We have done a lot to be intentional with him. A couple afternoons a week we each do a special outing. He also stays up 1+ hours later than the boys and we get good, quality time. But- when it comes to the boys- he seems more irritated by them than excited by them. In the mornings "J" will yell "Dec-an, Dec-an" when Declan enters the room and Decs will completely ignore him. It is sad to see and I've been praying for a turnaround. Thankfully we are getting glimmers of what brotherhood will look like. Different times throughout the day I'll catch "J" and Decs playing a game together. Then I'll see "K" and Decs wrestling and giggling. 

As week two wraps up our family continues to gel. I know it's going to be a looooong process but this bright spots give us a hope for something amazing. 

1.14.2014

Three



It feels really good to have a week with the boys under our belts. Every day we get to know each other a little bit more and each night we collapse from exhaustion. Ha! First of all, I'm completely amazed how the boys have fit in to our lives. We had dinner at each set of parent's houses this past week and it was great.  In my sister-in-law's words: "this is the start of something beautiful." 

I want to keep it real. We have been uber overwhelmed. The boys get up suuuuuper early and it's been hard to increase the activity level 110% and lose sleep. It's also been hard being a referee…"that's miiiiiiiine!!!" (Normal sib stuff I know but it's all new to us). Poor Declan has had a hard time adjusting.  Just these last couple days I've seen him take ownership over his brothers and enjoy their presence more. Tonight while I was getting the littlest ready for bed he comes over, pats his head and said "it's my little K__ boy." My heart smiled because adding "boy" after a name is a show of affection that I believe his Papa started. 

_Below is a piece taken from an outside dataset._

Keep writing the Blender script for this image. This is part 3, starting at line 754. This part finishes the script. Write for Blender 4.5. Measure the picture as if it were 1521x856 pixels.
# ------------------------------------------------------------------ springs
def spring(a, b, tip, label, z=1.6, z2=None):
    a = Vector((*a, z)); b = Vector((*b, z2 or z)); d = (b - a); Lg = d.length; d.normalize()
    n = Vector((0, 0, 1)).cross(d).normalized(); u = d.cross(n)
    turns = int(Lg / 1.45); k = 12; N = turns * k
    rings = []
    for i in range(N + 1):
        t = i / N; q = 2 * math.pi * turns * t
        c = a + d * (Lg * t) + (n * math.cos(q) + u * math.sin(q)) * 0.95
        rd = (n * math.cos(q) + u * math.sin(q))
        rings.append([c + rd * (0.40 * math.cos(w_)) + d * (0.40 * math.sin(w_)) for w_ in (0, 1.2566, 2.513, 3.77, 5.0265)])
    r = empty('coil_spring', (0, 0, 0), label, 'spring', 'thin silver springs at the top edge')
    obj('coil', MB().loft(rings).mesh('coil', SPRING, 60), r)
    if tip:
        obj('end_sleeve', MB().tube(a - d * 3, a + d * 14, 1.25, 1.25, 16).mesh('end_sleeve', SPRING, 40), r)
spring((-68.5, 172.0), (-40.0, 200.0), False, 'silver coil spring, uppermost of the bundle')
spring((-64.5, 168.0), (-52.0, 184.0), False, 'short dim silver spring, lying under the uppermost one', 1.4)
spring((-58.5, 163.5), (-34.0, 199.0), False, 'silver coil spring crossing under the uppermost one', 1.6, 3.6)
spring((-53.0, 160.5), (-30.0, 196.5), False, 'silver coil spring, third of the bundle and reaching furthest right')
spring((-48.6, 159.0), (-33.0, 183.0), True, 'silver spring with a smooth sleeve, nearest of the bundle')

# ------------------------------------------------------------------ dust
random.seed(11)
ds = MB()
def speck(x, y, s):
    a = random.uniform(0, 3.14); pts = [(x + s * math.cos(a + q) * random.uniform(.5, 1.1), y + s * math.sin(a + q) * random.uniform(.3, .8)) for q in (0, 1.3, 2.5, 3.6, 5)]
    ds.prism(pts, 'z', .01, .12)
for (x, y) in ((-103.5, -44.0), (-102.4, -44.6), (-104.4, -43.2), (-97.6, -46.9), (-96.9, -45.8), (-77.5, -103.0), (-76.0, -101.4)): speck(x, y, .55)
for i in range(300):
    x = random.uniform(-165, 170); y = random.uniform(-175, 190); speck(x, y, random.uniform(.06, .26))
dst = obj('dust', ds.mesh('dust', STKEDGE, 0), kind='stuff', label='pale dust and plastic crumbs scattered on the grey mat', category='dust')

TIME TIME TIME. Time is going to help us mesh, help us help them heal, help us love deeper. Can we love them like we love Declan? Absolutely. Time. What will our challenges be moving forward and are we capable to handle them? Yes. Time. 

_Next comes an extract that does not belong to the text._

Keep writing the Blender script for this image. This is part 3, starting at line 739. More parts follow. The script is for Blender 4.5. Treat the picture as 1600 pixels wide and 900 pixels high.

Have I mentioned the jump from 1 to 3 is no joke? Seriously. Cray. It will be exciting to sit back and evaluate in 6 months. Our heads will hopefully stop spinning and we will be able to enjoy the chaos more. 
                          

1.05.2014

Big Changes

To say our experience as first time foster parents was extremely difficult is an understatement. From the beginning it was hard--parenting two 5 week olds (adjusted age-twins were preemie) is a challenge on it's own but adding in 2-3 appointments weekly, team meetings, court, visits with mom. It was overwhelming. People would often ask us if we would be keeping the twins. It was a legitimate question as we were only planning to foster/adopt for now. We'd explain that we are not- we are "just" fostering.

So why the twins? From the beginning we had no idea. When we received the call about them we had a huge resounding NO but God tugged at our hearts and we called back and said yes. The fact two babies were still available after we drug our feet in and of itself was pretty amazing. So that began our journey as foster parents. Throughout the months we had them we could never articulate exactly why we had said yes. Why change our lives in such an abrupt way knowing they will go home? There, of course, are big reasons like the fact that loving on God's children is a good thing. We were giving a sense of stability and love while mom was rebuilding her life. We like to believe that this time we invested will never be in vain. It did make a difference. 

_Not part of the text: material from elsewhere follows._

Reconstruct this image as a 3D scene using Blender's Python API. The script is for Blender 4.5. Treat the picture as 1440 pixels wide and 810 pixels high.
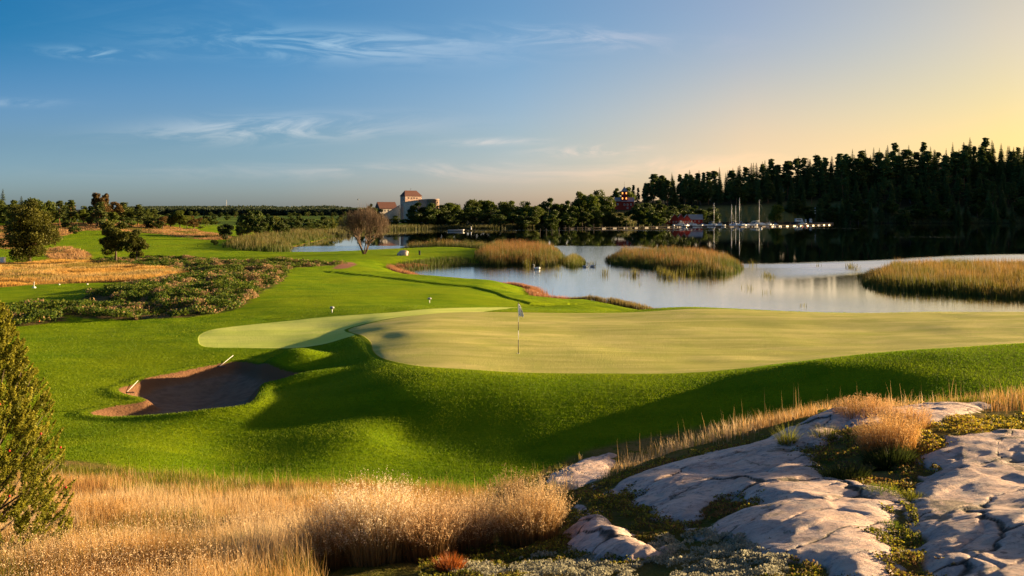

In the back of my mind I still wondered where this was leading us. Were we missing out on other opportunities? I couldn't help but plan out when they left and what our next steps were. We dealt with a particularly difficult bio mom--more difficult than many our specialist had seen. Because of this we felt frayed and tempted to leave the foster care world.

Then, the day after Thanksgiving my phone rang. It was the case manager and I was bracing for whatever unbelievable critique bio mom and conjured up now. Instead she was inquiring about our desires for building our family. "Are you looking only for a baby?" I informed her that we want to honor birth order (Decs is 5). "Are you open to sib sets?" she asked. I said we are. She proceeded to tell me about two brothers, ages 1 and 2,  that are going to be placed for adoption. She had felt like they were "meant to be" with us. Come to find out, this case worker was a little confused why she had the twin's case as well. It was transferred mid-foster process which is odd and she had wondered the entire time about it. She truly believes she got the case so she could meet us. God works in such mysterious ways!

We learned more about the boys, prayed and talked about it and said YES! We ended up having them that weekend for respite (and having the twins….4 extra kids 2 and under in diapers…yep). Basically we had series of mental breakdowns all weekend because it was so much. We shipped the twinks off to respite desperately halfway through the weekend and tried to just focus on the boys. We were exhausted. Not only did they get up at 5/5:30 (compared to our 8am routine), but we had forgotten the constant attention toddlers need. So as they left that Sunday we didn't talk about whether we would move forward. We were deers in headlights. Monday we also avoided the subject but I knew the call was coming. Tuesday, the case manager called and asked if we wanted to move forward. We literally sat down and made a pros/cons list. I don't want that to sound cold. This is a MAJOR life change for us. Ultimately, we could see ourselves falling in love with these sweet boys. Declan would finally be a big brother and the glimpses of him with the boys that weekend was amazing. While we were mulling over this decision I had to run to an appointment. I got in the car and Chris Tomlin's "Whom Shall I Fear" came on the radio:

I know who goes before me
I know who stands behind
The God of angel armies
Is always by my side.

The one who reigns forever
He is a friend of mine
The God of angel armies
Is always by my side.

My strength is in Your name
For You alone can save
You will deliver me
Yours is the victory

This entire process…years of waiting…failed matches…difficult fostering…God went before us and prepared the way for these boys to join our family. If I truly believed that (I do!!) why would I be fearful He won't stand behind us? Our fears were legitimate but God's grace and strength and guidance is much bigger than those fears. So, here we are, we become a family of 5 tonight when two little men step through our doors and we begin the process of picking up the pieces and healing their hearts and showing them consistency and love that will never leave. There is so much to their story I choose not to share but will you pray for us? We are humbled and blessed by this opportunity and can't believe this is our story. How many times have I typed out "I can't wait to see what God has in store"? Well, this is a doozy.